経済産業省で3月12日に開かれた「スマートメーター制度検討会」で、今年からスマートメーター(次世代電力計)の導入を始める方針が確認された。しかしその規格については、経産省が標準化を求めたのに対して電力各社が難色を示し、結論が出なかった。
これは地味な技術的問題のように見えるが、実は電力業界を揺るがす問題なのだ。
電力各社がバラバラに開発するスマートメーター
この夏に向けて、原子力発電所の再稼働が課題になっている。しかし電力の使用量は時間帯によって2倍近い開きがあり、真夏のピーク時を除けば発電所の能力は余っているので、時間帯によって電気代に差をつけてピーク時の料金を上げれば電力使用料が減り、停電を避けることができる。
深夜電力を使った給湯システムなどでは、こういう時間別の料金体系が採用されているが、一般の家庭ではできない。
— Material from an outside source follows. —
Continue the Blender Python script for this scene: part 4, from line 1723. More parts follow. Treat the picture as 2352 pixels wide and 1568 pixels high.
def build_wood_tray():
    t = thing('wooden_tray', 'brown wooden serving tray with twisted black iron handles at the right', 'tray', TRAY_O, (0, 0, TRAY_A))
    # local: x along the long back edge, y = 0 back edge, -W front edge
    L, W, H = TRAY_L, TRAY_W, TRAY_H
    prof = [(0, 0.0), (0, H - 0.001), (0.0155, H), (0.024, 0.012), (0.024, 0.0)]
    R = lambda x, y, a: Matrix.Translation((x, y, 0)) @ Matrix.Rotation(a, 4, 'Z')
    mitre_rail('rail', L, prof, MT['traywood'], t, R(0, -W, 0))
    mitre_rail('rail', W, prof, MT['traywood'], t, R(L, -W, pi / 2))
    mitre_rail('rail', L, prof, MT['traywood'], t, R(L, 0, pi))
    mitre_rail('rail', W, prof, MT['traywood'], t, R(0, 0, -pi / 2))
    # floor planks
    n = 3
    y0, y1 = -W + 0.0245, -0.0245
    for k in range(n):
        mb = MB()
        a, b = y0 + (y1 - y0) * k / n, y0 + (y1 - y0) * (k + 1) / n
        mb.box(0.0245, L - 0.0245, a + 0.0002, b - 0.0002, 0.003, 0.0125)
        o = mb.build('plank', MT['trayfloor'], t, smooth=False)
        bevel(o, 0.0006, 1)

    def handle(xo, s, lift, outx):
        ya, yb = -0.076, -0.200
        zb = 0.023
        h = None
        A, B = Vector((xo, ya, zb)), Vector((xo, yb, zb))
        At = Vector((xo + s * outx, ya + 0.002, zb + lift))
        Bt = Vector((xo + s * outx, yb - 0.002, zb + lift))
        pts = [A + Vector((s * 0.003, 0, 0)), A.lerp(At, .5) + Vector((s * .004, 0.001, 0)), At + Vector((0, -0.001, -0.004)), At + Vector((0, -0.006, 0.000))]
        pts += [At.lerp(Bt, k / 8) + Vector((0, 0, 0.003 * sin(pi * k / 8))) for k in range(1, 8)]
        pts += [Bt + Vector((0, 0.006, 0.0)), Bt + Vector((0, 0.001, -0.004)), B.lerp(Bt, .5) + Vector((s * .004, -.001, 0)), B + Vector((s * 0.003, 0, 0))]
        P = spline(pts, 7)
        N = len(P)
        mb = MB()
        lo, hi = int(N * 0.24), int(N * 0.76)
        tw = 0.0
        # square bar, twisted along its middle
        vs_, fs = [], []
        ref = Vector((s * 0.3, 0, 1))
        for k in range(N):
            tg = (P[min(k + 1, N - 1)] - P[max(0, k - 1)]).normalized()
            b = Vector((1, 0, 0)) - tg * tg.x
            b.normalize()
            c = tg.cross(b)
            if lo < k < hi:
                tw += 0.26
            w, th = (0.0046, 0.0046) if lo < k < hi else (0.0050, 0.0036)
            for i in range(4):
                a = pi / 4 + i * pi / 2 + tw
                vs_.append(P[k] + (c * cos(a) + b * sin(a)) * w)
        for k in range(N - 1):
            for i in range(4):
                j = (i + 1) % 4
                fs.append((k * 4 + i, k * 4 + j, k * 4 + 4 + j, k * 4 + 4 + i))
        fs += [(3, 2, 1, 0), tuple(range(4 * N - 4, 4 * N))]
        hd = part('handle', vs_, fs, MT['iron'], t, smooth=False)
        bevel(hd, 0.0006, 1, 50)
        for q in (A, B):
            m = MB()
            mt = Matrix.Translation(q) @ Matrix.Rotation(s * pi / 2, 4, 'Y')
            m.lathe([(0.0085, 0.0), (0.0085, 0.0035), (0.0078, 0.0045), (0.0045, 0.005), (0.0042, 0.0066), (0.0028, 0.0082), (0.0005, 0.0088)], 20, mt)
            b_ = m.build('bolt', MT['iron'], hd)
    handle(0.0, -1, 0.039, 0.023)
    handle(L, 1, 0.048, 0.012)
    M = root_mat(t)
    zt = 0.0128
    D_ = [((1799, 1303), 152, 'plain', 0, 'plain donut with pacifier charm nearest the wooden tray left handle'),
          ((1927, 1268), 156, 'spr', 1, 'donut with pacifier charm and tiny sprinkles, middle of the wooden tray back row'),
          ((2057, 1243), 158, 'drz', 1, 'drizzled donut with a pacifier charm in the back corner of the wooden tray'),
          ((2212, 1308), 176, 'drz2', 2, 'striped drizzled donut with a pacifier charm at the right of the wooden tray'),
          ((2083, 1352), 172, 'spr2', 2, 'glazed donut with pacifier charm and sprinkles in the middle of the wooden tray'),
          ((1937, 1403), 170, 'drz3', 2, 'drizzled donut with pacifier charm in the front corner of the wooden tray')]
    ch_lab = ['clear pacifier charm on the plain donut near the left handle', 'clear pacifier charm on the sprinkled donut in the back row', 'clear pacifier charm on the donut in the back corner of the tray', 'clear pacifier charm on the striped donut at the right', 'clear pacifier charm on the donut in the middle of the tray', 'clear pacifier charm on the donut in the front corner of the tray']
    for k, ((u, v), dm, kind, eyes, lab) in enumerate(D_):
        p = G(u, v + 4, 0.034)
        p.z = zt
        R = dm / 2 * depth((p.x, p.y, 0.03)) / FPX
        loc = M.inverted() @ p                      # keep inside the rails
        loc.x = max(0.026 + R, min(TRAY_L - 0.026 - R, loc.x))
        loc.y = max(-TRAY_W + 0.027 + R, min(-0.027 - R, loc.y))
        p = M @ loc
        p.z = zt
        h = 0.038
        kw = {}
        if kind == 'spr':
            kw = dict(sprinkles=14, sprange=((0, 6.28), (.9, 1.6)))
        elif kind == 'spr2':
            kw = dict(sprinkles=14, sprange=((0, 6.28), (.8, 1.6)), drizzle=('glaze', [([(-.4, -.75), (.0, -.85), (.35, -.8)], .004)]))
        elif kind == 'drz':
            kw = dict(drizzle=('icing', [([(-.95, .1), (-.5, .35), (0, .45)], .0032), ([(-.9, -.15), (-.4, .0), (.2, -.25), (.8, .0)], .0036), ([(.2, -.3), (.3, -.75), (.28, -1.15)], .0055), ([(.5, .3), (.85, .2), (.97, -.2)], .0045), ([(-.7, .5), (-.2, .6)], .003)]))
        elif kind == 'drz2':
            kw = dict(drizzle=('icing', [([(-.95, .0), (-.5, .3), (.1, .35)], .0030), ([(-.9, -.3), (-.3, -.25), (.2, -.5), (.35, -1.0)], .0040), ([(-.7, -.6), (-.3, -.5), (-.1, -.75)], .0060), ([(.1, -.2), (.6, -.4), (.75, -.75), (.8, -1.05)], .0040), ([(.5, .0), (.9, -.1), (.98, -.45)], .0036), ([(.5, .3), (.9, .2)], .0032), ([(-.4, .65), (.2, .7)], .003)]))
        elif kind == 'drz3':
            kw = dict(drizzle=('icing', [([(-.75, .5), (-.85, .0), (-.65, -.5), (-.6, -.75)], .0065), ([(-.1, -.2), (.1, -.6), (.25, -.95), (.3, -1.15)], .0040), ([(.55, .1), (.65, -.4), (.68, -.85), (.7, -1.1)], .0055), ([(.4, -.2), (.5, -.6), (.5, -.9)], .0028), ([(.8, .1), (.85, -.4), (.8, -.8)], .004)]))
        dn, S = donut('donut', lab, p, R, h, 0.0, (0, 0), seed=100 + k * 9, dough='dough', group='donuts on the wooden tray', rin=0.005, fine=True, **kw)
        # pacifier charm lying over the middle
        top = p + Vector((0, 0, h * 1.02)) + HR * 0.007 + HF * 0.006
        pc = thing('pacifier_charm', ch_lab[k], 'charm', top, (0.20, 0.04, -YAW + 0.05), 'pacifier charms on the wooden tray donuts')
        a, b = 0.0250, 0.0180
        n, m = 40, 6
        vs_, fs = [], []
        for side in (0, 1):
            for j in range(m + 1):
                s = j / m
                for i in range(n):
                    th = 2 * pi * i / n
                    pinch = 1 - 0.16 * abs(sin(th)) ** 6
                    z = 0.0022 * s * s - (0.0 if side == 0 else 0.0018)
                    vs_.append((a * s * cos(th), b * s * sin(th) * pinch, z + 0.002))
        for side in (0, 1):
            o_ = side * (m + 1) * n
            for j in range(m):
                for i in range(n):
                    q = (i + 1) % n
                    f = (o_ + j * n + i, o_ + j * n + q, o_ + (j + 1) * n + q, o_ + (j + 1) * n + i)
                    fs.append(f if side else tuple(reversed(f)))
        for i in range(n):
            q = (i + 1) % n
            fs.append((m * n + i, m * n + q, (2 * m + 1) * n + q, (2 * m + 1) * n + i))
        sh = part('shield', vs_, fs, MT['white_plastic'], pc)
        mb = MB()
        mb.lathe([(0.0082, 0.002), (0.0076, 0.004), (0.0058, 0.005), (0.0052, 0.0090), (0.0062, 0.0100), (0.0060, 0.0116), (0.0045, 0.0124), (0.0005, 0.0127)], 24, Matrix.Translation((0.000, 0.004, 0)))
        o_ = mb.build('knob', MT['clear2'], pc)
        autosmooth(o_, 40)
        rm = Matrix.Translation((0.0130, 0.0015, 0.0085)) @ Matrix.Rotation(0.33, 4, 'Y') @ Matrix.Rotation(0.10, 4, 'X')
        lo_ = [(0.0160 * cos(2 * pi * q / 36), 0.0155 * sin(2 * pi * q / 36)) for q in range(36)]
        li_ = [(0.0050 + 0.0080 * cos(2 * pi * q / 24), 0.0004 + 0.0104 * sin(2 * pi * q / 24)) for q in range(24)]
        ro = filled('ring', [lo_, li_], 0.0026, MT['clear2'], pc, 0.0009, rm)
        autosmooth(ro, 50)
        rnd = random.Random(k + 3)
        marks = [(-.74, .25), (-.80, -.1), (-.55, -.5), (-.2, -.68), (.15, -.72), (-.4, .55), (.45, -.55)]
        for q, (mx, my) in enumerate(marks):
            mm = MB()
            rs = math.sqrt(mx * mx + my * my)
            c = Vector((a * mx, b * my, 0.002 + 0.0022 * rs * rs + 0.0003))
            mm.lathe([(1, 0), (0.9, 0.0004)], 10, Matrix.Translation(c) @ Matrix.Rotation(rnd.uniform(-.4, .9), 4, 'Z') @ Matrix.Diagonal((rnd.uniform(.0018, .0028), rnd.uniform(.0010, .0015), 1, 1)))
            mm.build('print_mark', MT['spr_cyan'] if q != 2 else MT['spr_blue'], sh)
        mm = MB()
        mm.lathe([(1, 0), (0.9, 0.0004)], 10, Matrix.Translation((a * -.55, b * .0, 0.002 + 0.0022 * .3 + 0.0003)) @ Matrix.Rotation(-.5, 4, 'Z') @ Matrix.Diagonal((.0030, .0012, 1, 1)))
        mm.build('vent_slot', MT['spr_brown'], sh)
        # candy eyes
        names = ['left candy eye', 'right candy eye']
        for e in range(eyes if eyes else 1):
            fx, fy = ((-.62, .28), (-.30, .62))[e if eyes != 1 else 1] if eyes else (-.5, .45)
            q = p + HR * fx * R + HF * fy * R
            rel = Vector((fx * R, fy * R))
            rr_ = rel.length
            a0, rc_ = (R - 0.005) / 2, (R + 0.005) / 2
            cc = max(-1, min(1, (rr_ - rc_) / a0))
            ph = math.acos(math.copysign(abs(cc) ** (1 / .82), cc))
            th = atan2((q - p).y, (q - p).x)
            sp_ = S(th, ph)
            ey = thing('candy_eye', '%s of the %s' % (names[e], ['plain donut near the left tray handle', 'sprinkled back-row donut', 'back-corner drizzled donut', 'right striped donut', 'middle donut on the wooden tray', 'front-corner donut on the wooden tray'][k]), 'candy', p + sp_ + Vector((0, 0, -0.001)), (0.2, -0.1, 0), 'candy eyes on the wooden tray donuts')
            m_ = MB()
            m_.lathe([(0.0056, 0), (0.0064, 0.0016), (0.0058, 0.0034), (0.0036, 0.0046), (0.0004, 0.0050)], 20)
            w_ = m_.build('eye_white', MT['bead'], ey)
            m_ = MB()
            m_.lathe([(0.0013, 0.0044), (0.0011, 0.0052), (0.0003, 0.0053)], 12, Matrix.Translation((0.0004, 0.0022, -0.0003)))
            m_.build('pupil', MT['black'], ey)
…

家庭にある普通の電力計は1カ月の電力消費量を積算して人間が検針するので、いつ使ったかが分からないからだ。
これを記録するためには、時間別の検針情報を電力会社に送信する機能を備えた電力計が必要になる。これをスマートメーターと呼び、イタリアやスウェーデンなどでは全世帯に配備されているが、日本ではほとんど導入されていない。電力を節約すると売り上げが減る電力会社が嫌ったからだ。
しかし震災と原発事故で電力不足が深刻になり、政府もスマートメーターを今後5年間で4000万台導入する計画を発表し、専用に980MHz帯の周波数を割り当てた。電力会社もスマートメーターの導入に乗り出し、実証実験を行っている。
ところが各社のメーターはまったく規格が違い、データも相互に読めないので、全国で10種類以上のスマートメーターがバラバラに配備されることになる。日本の携帯電話がよく「ガラパゴス」とからかわれるが、このままでは電力計は国内でさえ規格が統一できない「超ガラパゴス状態」になる。